What Shines: The rhythm of these poems, divided into sections on youth, his long term job as a corrections officer, a love sequence and meditations on war, are consistently punchy, sharp, and mostly refuse to squander a syllable. At their best they sock it to you with gumshoe bravado. Whether Bolen’s aim was to strip his narratives of ornament in a metrical sense or whether the stories demand a severe paring down to more mimetically suggest the absence of luxury, the poems, read cumulatively, can be addictive, especially when pattered out loud, with one finger punctuating their rapid-flame pacing, the noun/verb-strings like dynamite fuses: “grease coif armpit stain/snagglepick match tooth” [Everybody]. And he sings with dialogue, as befits a novelist.
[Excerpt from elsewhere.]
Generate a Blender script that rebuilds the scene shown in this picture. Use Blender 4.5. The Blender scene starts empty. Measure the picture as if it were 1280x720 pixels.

The most powerful pieces are from the section recounting his days as a parole officer, Bolen’s richest source of material. The longer poem, “Witness Statement” and the poem that follows it, “Alcatrazim” are intense meldings of discourse communities, from the criminal to the witness to the lawyer, and in the latter, the blather of a con who rattles off shit-statements like, “”even willing women couldn’t jolt off the stupid/from your determined suckhole face.” The last poem, “The Somme Wheat Field” is also potent with its facts dashed with emotion and present bashing into the past.  The opening line in particular: “The wind does not answer questions/it’s just cold” is a stark dismantling of romantic perceptions. I also like the cover with its titular poisonous smokestacks softened by the veneer of memory.

What Stumbles: Bolen still has much to learn about trusting his ear as a poet. At times, it seems that he thinks a story is made poetic by the simplistic and often mis-heard technique of inversion. Lines like “so agreed to quiet I,” “fraught/for me the moment slightly was” and “Tearburn/pierce the judgment has” sound like Yoda-speak, though the last example rises slightly into a Paul Celan-style resonance through its compound word. Other images such as “closed-off girlfriend” or the “stopped man/striding aside you” are simply confusing while “hope of youth” and “soul desire” are abstract cliches, a slippage much more easily forgiven in a novelist than a poet, who must needs be severe with not only every syllable but with the routing of each weary use of language. The only section in the book I felt could have been Exacto-knifed out or certainly should have had a much more perceptive editor was Attractions..(and what’s with those limping ellipses anyway?). Here, Bolen, in a mode reminiscent of Dennis Lee in Riffs, seeks to jazz out paeans to the subject of his affections, but more often crashes into absurd metaphors that make a mockery out of the speaker’s paramour. I’m not sure if I want to know what the “that look /of melting chickens/awaiting” is but it must be agonizing, nor smell the “brave furious wind/which announces you” but I do know that being told by a man, “your hair is a nest I want to infest” just wouldn’t seduce me in the slightest. The only piece that doesn’t fail for me here is on page 98 which, with its male speaker being “staggered by the beauty” not only of the later “flakes of ice” on his beloved’s sweater but by the earlier “solitary construction sites” merges industrial and human preoccupations in a most poignant way. Bolen just needs time to further hone his poetic hearing and possibly a more careful editor to occasionally put the brakes on his urge to overly complexify his images, thus killing their core. 

What it Echoes: Along with the above allusions, how about Jim Christy, Pete Trower, Leroi Jones, Al Purdy, The Shawshank Redemption (1994), Lou Reed, Ed Ruscha’s Blue Collar Paintings (1992), Butch Cassidy and the Sundance Kid (1969), cherries with nails in them, Miles Davis Birth of the Cool (1957).